Remembering all the details of a single stroke – reaching, catching, feathering, recovering, breathing, pulling my slide forward with my toes – was beyond me. “The amount of focus we’re asking of a rower,” Tremain told me later, “is the same as is required for a golf swing, except that we’re doing it 36 times a minutes for six minutes in a row.”

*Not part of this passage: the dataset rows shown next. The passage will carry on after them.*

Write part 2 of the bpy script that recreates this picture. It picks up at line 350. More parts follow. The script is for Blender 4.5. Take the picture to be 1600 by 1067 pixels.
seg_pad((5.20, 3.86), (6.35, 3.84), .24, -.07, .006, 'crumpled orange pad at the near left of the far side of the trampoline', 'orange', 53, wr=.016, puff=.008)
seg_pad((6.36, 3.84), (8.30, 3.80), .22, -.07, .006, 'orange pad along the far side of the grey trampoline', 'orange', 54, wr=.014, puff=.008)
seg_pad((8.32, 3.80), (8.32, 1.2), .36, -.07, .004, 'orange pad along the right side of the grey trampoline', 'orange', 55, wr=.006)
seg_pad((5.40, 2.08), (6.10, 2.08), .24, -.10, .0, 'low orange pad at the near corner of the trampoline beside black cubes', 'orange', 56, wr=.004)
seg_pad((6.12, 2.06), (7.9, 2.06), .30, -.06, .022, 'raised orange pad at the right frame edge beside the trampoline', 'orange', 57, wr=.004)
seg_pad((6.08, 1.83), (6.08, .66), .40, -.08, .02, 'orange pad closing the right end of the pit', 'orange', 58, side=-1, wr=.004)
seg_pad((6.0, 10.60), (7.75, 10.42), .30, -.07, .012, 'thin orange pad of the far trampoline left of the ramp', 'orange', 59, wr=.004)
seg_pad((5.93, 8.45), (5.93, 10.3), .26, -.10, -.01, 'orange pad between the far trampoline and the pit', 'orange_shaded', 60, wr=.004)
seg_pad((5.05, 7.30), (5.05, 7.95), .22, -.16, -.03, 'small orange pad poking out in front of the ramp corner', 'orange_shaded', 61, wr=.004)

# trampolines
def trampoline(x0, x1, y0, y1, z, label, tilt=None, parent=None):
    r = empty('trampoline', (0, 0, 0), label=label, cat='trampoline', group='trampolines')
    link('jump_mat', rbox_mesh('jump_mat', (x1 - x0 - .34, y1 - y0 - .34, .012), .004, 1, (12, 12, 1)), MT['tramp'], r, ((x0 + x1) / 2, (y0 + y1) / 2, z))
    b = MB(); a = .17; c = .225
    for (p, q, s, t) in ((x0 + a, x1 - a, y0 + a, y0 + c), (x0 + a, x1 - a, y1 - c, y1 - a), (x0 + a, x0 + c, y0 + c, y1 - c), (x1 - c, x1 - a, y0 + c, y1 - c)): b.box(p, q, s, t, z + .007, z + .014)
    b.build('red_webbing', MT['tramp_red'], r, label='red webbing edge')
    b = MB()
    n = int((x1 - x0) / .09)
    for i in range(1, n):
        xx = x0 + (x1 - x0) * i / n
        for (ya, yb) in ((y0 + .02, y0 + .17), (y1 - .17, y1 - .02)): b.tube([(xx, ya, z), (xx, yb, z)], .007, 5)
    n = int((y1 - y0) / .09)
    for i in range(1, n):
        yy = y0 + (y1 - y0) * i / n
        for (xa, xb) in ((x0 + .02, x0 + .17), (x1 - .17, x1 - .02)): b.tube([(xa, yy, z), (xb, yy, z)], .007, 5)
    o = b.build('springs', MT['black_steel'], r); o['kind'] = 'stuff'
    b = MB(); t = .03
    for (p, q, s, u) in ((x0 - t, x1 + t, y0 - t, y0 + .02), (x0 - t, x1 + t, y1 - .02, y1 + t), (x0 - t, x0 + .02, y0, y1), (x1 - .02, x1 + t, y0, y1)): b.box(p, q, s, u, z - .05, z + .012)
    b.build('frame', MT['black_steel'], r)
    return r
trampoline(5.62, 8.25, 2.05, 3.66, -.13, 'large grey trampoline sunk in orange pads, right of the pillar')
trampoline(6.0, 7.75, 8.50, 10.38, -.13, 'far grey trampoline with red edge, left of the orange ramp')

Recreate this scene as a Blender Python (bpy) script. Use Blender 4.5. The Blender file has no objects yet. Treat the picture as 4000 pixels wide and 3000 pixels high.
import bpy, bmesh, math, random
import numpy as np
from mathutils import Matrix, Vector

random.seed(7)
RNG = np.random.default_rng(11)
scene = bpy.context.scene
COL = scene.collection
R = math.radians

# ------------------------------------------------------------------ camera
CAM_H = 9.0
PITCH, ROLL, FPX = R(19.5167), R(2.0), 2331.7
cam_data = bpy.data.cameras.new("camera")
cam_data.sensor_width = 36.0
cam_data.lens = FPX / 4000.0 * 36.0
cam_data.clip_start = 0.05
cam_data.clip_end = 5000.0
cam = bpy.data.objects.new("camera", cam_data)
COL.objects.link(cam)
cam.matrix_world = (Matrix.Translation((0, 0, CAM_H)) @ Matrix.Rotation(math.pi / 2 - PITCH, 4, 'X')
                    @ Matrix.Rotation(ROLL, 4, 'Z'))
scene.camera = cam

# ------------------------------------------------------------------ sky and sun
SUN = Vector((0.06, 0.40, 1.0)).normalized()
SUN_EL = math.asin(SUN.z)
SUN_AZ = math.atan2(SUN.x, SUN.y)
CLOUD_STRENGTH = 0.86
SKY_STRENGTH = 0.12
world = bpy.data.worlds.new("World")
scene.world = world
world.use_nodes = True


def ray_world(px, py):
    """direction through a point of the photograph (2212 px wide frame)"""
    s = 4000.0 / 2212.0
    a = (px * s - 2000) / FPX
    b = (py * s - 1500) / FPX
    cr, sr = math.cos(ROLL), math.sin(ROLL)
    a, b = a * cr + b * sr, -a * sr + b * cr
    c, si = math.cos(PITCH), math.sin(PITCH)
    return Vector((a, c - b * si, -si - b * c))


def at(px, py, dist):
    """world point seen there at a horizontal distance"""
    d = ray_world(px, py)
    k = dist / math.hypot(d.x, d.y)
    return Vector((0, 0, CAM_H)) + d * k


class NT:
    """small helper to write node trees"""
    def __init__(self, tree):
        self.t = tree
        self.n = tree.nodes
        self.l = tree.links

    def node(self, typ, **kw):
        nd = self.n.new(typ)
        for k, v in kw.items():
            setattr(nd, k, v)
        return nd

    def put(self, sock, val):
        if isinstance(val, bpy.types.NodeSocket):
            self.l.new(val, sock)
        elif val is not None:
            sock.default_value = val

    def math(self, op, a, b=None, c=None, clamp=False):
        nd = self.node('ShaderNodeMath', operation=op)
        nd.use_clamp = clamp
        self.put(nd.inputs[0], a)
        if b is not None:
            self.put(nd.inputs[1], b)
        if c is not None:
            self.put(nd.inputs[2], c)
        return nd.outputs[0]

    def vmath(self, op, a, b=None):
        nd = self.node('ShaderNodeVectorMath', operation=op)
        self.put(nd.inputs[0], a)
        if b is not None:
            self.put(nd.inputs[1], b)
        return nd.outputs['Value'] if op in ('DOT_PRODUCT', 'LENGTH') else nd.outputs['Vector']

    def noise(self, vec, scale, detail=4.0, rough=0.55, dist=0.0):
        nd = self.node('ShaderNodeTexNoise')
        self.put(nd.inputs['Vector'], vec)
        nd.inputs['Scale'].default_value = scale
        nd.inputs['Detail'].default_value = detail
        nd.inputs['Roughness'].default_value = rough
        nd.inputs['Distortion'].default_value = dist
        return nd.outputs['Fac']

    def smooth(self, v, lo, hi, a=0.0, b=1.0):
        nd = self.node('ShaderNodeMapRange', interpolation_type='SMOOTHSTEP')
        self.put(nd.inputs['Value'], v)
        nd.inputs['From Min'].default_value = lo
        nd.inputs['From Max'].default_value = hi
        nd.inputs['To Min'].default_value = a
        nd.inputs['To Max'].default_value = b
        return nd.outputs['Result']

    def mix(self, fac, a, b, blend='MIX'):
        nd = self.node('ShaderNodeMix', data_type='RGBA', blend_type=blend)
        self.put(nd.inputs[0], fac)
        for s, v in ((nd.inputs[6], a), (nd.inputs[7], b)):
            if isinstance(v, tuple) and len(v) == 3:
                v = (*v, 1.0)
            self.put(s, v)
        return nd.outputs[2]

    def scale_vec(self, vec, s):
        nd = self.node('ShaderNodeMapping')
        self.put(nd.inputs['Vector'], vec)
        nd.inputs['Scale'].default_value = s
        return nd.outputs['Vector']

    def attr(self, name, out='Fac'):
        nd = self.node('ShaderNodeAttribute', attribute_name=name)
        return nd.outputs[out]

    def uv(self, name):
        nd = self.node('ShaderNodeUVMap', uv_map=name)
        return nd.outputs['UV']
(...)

I’m not saying I did it well: There was the testicular interlude, and I forgot to sit upright. My “catch”– the germinal second the blade re-cups the water to start a stroke – was more of a cannonball, and twice I backsplashed so violently I almost upended the boat. Out of the hundreds of strokes I took that morning, no more than 20 felt right. I focused and blew it and focused and blew it again and then forgot to focus and boom: For a moment, the boat seemed to accelerate of its own accord. And just as fast the glory glissed away again. The rhythm of rowing is like trying to pull yourself up and over the always-beckoning but never-quite-reachable crest of freedom or happiness or love or success or accomplishment, all those kingdoms we’re supposed to conquer, trying and failing and trying and failing and then trying again, over and over and over. Rowing feels like life.